Friday, January 8, 2016

M is for Margarine Menagerie

As the common cream coloured 'ivorene' margarine premiums these have been identified as being issued by Cleverstolz, Lowenbrink, Markt-Apotheque, Raulino, Sanella and Voss (among others), but the four sets represented by the small sample below remain more mysterious...to me!

The smaller ones are just the original premiums in new colours, with a second variant being in soft ethylene palstic (the right-hand column of blue ones in the main image), while larger versions exist in both hard polystyrene (lighter grey rhino) and soft polyethylene (dark grey horse), in which guise they have been linked with Jean and Manurba in the past, neither seem the right answer to me.

Thanks to Paul Morehead and Brian Carrick for most of these, I have the cream ones and a better sample of the larger ones in storage (with whites and browns), so hopefully we will return to them, by which time I may have a better idea on these - probably later - issues.

I is for It had to Happen!

3D-printed Action-figure and Mini's heads...your heads...

and, PR here...

My Modern Met (careful, I got pop-ups from the Etsy link!)

Tuesday, January 5, 2016

News View Etc..Stuff!

I've been a bit lazy for the last few days, I've got a bunch of stuff ready to go, but I know my Internet credit is running low, and I can't sort it out 'till next week so I'm rather husbanding it!

I did add a couple of images and text to the Mountain Troops post on the Airfix blog earlier tonight and will try to get some more texted-up over the next few days...it's a bit poor really, I think I've got more without text that with at the moment! I haven't done the links on that entry either but may return to it later tonight.

This is what's come in over the holiday period, arguably the three quietest weeks of the year for this sort of stuff! It's just never-ending...some of it from Paul, some from Mariya, some bought new, some from charity shops, some blogged already, some to be blogged soon, some to disappear for years before it gets its five minutes of fame here...and some bits have already been put away; the Funtastic Romans and some more capsule stuff!

It's a month today since the paratrooper post and you will see - front centre - a Tobar parachuting Penguin! 1-pound-somthing in Hawkins Bazaar, not worth a follow-up post yet, he'll go in the box until I get the others out of storage. The half-size Britains tiger copy will probably end-up on the STS Animal Forum where tigers have just been voted show-and-tell of the month, while the two additional Deadstone Valley figures are waiting for the possibility of more additions next week.

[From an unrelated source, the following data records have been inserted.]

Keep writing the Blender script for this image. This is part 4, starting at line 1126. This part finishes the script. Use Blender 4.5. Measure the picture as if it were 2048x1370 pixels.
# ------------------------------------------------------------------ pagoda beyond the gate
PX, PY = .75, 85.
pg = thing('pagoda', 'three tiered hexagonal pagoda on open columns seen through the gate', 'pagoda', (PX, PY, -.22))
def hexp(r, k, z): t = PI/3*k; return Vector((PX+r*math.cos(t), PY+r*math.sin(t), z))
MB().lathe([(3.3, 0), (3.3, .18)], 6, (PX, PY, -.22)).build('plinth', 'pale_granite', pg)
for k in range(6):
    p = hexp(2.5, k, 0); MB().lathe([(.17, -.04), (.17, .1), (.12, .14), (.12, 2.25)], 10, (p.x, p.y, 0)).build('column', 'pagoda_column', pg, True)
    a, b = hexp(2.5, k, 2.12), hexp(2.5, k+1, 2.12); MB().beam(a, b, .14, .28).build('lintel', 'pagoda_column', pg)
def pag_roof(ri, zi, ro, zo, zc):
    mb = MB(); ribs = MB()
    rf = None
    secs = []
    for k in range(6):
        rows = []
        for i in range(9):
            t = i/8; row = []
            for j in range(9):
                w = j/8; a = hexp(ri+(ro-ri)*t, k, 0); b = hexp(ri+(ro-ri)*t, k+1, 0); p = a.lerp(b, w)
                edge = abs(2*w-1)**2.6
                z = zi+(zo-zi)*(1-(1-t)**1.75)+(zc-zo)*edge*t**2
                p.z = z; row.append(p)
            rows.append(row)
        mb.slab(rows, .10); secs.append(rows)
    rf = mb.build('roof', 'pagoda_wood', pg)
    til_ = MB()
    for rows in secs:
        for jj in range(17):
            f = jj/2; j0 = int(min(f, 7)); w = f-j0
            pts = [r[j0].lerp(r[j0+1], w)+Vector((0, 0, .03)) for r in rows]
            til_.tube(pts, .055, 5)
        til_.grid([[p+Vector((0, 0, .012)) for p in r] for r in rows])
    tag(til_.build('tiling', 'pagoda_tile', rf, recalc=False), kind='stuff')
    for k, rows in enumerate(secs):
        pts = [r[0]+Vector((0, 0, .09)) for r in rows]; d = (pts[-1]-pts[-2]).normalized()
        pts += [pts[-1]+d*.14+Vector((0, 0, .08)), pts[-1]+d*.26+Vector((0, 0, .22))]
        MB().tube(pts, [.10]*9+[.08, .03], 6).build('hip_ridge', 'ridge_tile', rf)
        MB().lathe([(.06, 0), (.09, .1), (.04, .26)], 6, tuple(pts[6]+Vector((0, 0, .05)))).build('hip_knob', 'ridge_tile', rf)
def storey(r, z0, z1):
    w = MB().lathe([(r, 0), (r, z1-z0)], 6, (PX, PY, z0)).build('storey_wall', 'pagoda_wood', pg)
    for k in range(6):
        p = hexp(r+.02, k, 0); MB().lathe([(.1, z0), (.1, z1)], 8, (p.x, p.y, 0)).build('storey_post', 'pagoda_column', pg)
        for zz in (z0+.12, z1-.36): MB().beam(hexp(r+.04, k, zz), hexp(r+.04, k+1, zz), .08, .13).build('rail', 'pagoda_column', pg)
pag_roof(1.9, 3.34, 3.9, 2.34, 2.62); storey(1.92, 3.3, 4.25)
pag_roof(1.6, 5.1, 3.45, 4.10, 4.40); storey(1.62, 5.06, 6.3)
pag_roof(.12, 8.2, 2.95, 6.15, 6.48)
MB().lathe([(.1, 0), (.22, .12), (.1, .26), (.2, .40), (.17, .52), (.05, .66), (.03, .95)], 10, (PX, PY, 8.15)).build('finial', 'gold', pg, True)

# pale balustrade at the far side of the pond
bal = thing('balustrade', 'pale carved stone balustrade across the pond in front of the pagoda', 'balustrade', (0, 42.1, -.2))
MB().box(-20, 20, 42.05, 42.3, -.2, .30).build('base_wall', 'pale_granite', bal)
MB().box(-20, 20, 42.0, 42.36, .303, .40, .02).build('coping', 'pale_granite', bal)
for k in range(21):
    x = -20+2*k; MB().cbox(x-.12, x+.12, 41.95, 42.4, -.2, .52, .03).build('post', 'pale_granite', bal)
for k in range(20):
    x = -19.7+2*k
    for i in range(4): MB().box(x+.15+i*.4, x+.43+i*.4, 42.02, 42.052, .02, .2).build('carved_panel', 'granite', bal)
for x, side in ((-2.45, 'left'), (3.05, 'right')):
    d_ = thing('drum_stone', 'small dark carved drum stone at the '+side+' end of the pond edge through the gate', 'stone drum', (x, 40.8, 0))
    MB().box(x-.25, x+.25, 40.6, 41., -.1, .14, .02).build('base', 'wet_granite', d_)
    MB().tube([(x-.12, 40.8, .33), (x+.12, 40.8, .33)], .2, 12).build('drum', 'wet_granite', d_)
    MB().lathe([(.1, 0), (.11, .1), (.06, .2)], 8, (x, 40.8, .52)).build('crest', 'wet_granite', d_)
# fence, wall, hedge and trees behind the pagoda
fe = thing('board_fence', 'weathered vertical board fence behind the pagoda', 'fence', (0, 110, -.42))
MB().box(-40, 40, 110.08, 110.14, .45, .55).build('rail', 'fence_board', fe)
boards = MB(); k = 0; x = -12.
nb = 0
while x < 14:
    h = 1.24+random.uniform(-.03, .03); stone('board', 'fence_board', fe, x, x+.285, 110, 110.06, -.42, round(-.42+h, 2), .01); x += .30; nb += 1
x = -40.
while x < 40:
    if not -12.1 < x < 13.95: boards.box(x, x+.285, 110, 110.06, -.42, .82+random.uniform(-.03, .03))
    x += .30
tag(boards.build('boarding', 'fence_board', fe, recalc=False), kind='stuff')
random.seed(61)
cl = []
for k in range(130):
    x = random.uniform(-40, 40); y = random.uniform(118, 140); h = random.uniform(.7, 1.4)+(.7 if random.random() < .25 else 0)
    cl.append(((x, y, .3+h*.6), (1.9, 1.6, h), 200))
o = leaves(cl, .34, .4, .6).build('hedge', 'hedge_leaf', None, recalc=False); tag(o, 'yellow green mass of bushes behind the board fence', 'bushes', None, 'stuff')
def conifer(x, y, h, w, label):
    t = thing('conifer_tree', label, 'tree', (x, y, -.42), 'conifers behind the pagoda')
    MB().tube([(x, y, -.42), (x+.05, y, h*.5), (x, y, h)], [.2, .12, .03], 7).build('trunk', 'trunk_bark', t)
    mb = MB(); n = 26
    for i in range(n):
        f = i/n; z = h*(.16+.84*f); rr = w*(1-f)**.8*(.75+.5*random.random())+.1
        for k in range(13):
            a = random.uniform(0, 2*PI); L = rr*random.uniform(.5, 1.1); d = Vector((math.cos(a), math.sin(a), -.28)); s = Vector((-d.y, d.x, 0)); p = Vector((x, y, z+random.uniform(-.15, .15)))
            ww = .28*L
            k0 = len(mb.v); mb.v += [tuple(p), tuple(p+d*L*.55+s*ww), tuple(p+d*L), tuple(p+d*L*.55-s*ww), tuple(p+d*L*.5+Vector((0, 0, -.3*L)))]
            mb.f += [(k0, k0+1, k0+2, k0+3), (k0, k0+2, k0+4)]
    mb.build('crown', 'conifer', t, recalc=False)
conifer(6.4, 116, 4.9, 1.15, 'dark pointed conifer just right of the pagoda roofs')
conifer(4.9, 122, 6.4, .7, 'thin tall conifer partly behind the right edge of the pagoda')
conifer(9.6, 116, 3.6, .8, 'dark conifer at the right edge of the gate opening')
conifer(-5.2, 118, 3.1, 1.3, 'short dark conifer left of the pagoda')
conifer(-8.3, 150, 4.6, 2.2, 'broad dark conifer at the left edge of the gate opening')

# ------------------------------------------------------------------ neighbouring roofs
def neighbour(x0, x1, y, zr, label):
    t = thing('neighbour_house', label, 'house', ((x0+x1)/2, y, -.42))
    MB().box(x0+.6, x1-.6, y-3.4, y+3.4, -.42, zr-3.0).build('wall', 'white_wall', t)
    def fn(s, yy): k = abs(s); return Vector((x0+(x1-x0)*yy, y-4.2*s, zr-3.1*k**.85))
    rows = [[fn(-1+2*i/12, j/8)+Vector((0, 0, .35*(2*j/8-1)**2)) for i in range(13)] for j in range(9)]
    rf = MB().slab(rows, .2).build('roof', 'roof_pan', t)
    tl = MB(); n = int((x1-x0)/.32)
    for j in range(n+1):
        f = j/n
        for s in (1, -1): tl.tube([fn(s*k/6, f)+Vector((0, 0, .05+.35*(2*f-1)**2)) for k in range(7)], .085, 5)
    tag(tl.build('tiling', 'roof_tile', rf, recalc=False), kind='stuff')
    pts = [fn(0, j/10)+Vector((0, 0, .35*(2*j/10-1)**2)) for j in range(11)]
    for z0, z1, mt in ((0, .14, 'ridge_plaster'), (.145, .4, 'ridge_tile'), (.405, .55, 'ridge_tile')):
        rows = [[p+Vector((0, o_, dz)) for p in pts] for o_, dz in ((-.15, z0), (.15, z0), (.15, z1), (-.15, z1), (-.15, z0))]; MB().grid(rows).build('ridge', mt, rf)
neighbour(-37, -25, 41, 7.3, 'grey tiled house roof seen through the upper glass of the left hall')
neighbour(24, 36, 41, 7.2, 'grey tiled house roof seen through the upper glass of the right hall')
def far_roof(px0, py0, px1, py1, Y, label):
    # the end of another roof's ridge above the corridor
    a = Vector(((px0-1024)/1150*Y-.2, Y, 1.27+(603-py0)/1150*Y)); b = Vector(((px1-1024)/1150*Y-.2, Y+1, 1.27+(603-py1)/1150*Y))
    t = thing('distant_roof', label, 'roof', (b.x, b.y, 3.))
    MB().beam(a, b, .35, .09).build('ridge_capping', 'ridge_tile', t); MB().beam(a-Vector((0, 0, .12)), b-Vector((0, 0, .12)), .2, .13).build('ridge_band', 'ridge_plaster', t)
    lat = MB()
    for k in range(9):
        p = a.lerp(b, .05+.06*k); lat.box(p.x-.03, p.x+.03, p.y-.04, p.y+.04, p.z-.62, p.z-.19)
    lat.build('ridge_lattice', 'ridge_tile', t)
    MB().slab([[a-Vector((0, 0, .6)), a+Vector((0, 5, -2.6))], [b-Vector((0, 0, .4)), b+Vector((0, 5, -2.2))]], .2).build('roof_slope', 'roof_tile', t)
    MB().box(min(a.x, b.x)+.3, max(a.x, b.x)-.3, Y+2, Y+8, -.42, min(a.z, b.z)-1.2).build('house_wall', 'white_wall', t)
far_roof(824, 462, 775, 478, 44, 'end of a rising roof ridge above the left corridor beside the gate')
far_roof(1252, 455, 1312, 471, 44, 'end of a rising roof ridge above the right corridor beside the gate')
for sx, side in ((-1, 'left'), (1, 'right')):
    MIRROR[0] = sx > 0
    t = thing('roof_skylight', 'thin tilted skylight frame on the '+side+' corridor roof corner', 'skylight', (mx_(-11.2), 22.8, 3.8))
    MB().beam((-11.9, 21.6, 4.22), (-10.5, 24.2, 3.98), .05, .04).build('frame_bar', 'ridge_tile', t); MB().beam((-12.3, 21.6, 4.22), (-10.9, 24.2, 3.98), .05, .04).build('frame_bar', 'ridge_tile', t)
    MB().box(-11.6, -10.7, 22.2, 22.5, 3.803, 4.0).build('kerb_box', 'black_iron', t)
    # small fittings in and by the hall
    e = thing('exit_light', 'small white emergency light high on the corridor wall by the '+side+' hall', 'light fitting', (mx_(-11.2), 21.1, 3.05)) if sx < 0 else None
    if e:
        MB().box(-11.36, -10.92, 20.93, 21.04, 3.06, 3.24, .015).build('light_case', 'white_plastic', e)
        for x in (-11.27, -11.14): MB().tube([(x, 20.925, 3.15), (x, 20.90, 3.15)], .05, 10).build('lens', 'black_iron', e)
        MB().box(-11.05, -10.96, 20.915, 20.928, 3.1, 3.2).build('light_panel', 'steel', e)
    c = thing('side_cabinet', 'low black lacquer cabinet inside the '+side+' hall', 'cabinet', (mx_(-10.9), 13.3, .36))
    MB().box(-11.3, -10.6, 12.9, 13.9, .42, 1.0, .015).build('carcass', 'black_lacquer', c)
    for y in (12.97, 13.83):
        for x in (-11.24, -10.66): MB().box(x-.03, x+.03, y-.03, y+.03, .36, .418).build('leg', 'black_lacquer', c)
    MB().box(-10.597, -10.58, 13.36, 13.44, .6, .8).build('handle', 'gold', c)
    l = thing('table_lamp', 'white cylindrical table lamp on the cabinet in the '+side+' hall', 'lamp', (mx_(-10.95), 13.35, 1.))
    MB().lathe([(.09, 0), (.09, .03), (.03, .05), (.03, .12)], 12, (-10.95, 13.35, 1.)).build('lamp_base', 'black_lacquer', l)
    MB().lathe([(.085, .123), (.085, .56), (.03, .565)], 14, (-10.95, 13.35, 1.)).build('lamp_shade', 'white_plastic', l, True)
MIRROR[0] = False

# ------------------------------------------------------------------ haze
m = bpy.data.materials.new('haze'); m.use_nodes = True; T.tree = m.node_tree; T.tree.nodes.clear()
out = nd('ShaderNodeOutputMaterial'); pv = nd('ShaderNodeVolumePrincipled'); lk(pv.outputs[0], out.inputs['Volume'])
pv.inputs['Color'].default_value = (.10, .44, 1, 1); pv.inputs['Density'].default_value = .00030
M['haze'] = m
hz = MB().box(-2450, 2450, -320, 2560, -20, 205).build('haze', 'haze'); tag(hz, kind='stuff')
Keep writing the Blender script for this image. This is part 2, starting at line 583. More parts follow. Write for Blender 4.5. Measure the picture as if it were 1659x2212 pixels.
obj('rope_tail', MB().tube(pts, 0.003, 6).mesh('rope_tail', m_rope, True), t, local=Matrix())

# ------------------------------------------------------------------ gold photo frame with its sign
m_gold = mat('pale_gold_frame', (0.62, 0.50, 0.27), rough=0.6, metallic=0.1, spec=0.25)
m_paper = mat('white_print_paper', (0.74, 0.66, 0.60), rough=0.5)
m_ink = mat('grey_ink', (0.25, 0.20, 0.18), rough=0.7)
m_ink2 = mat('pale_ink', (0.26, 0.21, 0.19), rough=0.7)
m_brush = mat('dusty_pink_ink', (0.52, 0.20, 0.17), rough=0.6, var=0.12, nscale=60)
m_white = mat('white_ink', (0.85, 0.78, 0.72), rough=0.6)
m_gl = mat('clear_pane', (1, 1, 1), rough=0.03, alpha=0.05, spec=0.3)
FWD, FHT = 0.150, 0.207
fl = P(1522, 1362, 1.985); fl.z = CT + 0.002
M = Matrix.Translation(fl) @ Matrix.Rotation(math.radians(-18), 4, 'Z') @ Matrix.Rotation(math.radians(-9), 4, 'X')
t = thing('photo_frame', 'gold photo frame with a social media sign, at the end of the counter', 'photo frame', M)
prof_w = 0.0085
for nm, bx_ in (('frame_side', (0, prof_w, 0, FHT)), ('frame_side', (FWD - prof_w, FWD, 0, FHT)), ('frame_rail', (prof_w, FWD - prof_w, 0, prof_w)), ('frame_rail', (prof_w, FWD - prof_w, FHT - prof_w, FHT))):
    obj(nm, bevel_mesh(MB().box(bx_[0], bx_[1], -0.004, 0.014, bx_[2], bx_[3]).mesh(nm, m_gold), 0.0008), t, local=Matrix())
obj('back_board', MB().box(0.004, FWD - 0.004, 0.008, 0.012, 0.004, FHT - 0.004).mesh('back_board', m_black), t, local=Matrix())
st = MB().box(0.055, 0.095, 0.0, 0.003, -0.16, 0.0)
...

So...more serious posting in a week or so, in the meantime I'll try and get the PW 161 review up in a day or two and I have a single collage 'flats' article ready which I will risk on Friday if I'm still on-line!

Saturday, January 2, 2016

L is for Lederfett

Which Bablefish assures me is leather-grease...I'm guessing some kind of neutral feed/water-proofer for leather like dubbin? Found (re-found!) whilst preparing an article on the cereal premium kits...

...this red four-engined 'plane - a windowed airliner -  probably dates from the 1950's and was given away as a premium with Solitär lederfett. The company is still going, but the name has been Anglicised to Solitaire (for a wider market?). The white wheels point to early Manurba, but it could just as easily be a Siku moulding or any one of a half-dozen others and I don't know which, yet.

The red Solitär model is all hard polystyrene with a casually applied sticker, the yellow one is all soft polyethylene and probably appeared as a more generic 'freebie' in 'lucky' bags of sweets and novelties in the 1970's.